Exercise goal:
Return, unaltered, every line from the beginning of the material below up to and including the one with "c, s = math.cos(a), math.sin(a);".

──────── Information shown ────────

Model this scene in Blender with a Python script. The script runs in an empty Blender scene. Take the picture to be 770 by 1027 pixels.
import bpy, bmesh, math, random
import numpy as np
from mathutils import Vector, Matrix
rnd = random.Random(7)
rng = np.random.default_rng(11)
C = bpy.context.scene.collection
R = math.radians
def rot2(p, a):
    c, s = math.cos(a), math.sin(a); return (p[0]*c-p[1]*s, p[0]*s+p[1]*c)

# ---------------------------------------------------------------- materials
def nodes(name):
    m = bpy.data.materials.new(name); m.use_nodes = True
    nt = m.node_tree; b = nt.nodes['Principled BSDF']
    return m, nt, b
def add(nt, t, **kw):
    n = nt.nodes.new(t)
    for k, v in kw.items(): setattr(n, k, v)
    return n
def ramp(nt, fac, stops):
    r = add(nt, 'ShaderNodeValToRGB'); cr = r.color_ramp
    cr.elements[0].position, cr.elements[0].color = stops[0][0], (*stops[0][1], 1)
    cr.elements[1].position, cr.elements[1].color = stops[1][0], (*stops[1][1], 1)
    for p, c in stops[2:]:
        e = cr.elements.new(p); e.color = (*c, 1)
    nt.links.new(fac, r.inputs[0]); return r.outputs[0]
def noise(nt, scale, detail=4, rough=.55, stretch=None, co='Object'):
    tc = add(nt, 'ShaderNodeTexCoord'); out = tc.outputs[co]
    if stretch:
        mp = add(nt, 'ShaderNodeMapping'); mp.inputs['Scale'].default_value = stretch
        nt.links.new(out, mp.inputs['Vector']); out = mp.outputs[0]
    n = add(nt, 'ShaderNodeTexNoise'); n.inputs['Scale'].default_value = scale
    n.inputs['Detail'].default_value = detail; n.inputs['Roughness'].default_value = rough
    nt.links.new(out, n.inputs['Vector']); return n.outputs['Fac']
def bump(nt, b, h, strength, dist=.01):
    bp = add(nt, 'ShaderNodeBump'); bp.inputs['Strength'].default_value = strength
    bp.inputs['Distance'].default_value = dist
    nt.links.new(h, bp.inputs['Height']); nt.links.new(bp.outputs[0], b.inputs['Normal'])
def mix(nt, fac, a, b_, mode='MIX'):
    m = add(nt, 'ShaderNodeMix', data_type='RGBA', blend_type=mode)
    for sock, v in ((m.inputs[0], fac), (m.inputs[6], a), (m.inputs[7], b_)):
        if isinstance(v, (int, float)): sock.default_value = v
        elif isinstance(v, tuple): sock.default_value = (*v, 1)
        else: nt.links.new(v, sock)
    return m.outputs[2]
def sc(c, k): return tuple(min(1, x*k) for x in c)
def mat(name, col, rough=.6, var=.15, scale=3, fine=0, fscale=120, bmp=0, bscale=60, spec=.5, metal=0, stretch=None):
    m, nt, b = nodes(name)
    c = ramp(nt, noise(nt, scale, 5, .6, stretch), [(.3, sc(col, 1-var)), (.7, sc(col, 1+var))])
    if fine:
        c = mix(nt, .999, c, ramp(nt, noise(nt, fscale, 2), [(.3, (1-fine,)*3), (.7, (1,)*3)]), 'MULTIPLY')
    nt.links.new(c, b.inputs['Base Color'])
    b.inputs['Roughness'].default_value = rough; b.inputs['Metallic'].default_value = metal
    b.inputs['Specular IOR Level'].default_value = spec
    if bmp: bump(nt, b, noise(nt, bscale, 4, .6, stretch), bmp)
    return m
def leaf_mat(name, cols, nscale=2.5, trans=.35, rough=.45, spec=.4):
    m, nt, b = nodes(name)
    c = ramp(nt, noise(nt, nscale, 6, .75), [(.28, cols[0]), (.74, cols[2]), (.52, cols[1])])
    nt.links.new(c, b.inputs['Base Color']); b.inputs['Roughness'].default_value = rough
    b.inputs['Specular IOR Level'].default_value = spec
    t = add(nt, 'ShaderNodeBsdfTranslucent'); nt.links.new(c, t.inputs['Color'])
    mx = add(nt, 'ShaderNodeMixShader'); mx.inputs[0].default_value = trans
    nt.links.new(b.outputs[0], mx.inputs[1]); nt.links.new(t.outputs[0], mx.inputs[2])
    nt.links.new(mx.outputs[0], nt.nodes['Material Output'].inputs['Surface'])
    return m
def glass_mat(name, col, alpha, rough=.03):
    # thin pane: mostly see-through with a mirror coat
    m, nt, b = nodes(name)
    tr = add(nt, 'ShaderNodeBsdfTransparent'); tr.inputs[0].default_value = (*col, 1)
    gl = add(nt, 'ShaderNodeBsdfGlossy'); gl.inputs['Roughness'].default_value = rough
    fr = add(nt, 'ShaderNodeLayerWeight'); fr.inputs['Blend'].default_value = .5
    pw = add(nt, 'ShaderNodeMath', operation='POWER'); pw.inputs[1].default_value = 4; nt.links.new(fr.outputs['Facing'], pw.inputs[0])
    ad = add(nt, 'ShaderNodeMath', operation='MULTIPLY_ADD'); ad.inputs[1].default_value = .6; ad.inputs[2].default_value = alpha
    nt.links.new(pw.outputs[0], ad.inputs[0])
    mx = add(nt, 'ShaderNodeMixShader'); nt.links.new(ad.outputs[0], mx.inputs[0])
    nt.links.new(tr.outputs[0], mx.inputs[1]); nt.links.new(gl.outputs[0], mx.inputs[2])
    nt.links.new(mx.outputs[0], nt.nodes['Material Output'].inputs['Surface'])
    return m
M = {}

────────

Exercise answer:
Model this scene in Blender with a Python script. The script runs in an empty Blender scene. Take the picture to be 770 by 1027 pixels.
import bpy, bmesh, math, random
import numpy as np
from mathutils import Vector, Matrix
rnd = random.Random(7)
rng = np.random.default_rng(11)
C = bpy.context.scene.collection
R = math.radians
def rot2(p, a):
    c, s = math.cos(a), math.sin(a); return (p[0]*c-p[1]*s, p[0]*s+p[1]*c)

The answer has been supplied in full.